#### SUPPLIED DATA:
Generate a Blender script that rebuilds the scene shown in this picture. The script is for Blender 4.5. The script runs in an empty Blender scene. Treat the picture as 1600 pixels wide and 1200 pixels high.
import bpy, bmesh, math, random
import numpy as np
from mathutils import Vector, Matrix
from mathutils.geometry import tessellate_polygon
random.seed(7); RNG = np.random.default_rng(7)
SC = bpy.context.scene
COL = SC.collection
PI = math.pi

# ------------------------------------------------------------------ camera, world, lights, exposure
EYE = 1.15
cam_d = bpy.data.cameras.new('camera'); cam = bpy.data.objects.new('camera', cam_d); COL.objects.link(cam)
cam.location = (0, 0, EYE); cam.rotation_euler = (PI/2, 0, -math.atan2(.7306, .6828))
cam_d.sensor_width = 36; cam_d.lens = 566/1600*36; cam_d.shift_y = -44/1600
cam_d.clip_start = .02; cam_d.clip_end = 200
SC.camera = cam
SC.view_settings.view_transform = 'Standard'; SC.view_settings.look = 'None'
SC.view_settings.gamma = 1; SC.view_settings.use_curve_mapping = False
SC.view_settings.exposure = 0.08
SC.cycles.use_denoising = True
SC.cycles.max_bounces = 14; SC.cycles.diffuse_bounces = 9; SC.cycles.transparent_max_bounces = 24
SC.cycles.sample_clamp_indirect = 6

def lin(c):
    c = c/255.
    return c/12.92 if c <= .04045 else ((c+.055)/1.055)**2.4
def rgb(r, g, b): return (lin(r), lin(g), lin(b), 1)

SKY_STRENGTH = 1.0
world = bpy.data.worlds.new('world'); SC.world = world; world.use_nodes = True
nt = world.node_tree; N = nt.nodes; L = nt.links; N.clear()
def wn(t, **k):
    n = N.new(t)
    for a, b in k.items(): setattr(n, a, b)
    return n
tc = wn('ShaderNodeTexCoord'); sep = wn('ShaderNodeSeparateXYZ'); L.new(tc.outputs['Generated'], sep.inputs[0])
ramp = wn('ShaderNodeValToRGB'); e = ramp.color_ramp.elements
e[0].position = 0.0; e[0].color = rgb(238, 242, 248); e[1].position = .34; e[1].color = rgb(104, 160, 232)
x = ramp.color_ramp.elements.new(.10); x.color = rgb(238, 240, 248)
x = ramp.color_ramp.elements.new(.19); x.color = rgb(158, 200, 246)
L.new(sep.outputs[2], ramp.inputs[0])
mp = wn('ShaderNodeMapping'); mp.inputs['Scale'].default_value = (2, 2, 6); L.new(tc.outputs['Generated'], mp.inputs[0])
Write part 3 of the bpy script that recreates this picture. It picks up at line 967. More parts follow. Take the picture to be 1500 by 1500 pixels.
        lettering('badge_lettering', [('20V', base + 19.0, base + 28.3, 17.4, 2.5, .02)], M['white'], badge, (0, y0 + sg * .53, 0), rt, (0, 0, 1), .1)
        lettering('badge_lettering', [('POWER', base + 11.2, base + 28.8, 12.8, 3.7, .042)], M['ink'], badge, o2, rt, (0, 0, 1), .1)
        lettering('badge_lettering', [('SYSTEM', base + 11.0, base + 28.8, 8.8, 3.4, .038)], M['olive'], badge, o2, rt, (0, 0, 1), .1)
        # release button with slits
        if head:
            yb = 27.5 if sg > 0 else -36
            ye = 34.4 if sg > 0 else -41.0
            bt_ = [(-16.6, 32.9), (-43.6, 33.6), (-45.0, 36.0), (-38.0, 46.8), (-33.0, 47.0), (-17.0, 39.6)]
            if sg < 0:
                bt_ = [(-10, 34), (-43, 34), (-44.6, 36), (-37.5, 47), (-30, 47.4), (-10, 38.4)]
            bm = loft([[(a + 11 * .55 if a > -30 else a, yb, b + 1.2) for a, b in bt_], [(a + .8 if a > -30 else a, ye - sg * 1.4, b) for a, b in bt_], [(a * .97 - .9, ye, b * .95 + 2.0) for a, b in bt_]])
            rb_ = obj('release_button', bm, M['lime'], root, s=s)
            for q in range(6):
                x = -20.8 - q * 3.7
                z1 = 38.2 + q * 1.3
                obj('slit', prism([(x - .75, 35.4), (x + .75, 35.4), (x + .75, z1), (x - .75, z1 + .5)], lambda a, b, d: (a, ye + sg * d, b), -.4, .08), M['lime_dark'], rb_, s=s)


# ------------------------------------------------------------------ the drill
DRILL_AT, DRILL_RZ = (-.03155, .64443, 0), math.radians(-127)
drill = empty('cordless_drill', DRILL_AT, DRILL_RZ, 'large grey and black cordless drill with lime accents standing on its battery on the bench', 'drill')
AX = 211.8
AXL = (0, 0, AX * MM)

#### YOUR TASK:
Reproduce the records in full, exactly as written.

#### THE RESULT:
Generate a Blender script that rebuilds the scene shown in this picture. The script is for Blender 4.5. The script runs in an empty Blender scene. Treat the picture as 1600 pixels wide and 1200 pixels high.
import bpy, bmesh, math, random
import numpy as np
from mathutils import Vector, Matrix
from mathutils.geometry import tessellate_polygon
random.seed(7); RNG = np.random.default_rng(7)
SC = bpy.context.scene
COL = SC.collection
PI = math.pi

# ------------------------------------------------------------------ camera, world, lights, exposure
EYE = 1.15
cam_d = bpy.data.cameras.new('camera'); cam = bpy.data.objects.new('camera', cam_d); COL.objects.link(cam)
cam.location = (0, 0, EYE); cam.rotation_euler = (PI/2, 0, -math.atan2(.7306, .6828))
cam_d.sensor_width = 36; cam_d.lens = 566/1600*36; cam_d.shift_y = -44/1600
cam_d.clip_start = .02; cam_d.clip_end = 200
SC.camera = cam
SC.view_settings.view_transform = 'Standard'; SC.view_settings.look = 'None'
SC.view_settings.gamma = 1; SC.view_settings.use_curve_mapping = False
SC.view_settings.exposure = 0.08
SC.cycles.use_denoising = True
SC.cycles.max_bounces = 14; SC.cycles.diffuse_bounces = 9; SC.cycles.transparent_max_bounces = 24
SC.cycles.sample_clamp_indirect = 6

def lin(c):
    c = c/255.
    return c/12.92 if c <= .04045 else ((c+.055)/1.055)**2.4
def rgb(r, g, b): return (lin(r), lin(g), lin(b), 1)

SKY_STRENGTH = 1.0
world = bpy.data.worlds.new('world'); SC.world = world; world.use_nodes = True
nt = world.node_tree; N = nt.nodes; L = nt.links; N.clear()
def wn(t, **k):
    n = N.new(t)
    for a, b in k.items(): setattr(n, a, b)
    return n
tc = wn('ShaderNodeTexCoord'); sep = wn('ShaderNodeSeparateXYZ'); L.new(tc.outputs['Generated'], sep.inputs[0])
ramp = wn('ShaderNodeValToRGB'); e = ramp.color_ramp.elements
e[0].position = 0.0; e[0].color = rgb(238, 242, 248); e[1].position = .34; e[1].color = rgb(104, 160, 232)
x = ramp.color_ramp.elements.new(.10); x.color = rgb(238, 240, 248)
x = ramp.color_ramp.elements.new(.19); x.color = rgb(158, 200, 246)
L.new(sep.outputs[2], ramp.inputs[0])
mp = wn('ShaderNodeMapping'); mp.inputs['Scale'].default_value = (2, 2, 6); L.new(tc.outputs['Generated'], mp.inputs[0])
Write part 3 of the bpy script that recreates this picture. It picks up at line 967. More parts follow. Take the picture to be 1500 by 1500 pixels.
        lettering('badge_lettering', [('20V', base + 19.0, base + 28.3, 17.4, 2.5, .02)], M['white'], badge, (0, y0 + sg * .53, 0), rt, (0, 0, 1), .1)
        lettering('badge_lettering', [('POWER', base + 11.2, base + 28.8, 12.8, 3.7, .042)], M['ink'], badge, o2, rt, (0, 0, 1), .1)
        lettering('badge_lettering', [('SYSTEM', base + 11.0, base + 28.8, 8.8, 3.4, .038)], M['olive'], badge, o2, rt, (0, 0, 1), .1)
        # release button with slits
        if head:
            yb = 27.5 if sg > 0 else -36
            ye = 34.4 if sg > 0 else -41.0
            bt_ = [(-16.6, 32.9), (-43.6, 33.6), (-45.0, 36.0), (-38.0, 46.8), (-33.0, 47.0), (-17.0, 39.6)]
            if sg < 0:
                bt_ = [(-10, 34), (-43, 34), (-44.6, 36), (-37.5, 47), (-30, 47.4), (-10, 38.4)]
            bm = loft([[(a + 11 * .55 if a > -30 else a, yb, b + 1.2) for a, b in bt_], [(a + .8 if a > -30 else a, ye - sg * 1.4, b) for a, b in bt_], [(a * .97 - .9, ye, b * .95 + 2.0) for a, b in bt_]])
            rb_ = obj('release_button', bm, M['lime'], root, s=s)
            for q in range(6):
                x = -20.8 - q * 3.7
                z1 = 38.2 + q * 1.3
                obj('slit', prism([(x - .75, 35.4), (x + .75, 35.4), (x + .75, z1), (x - .75, z1 + .5)], lambda a, b, d: (a, ye + sg * d, b), -.4, .08), M['lime_dark'], rb_, s=s)


# ------------------------------------------------------------------ the drill
DRILL_AT, DRILL_RZ = (-.03155, .64443, 0), math.radians(-127)
drill = empty('cordless_drill', DRILL_AT, DRILL_RZ, 'large grey and black cordless drill with lime accents standing on its battery on the bench', 'drill')
AX = 211.8
AXL = (0, 0, AX * MM)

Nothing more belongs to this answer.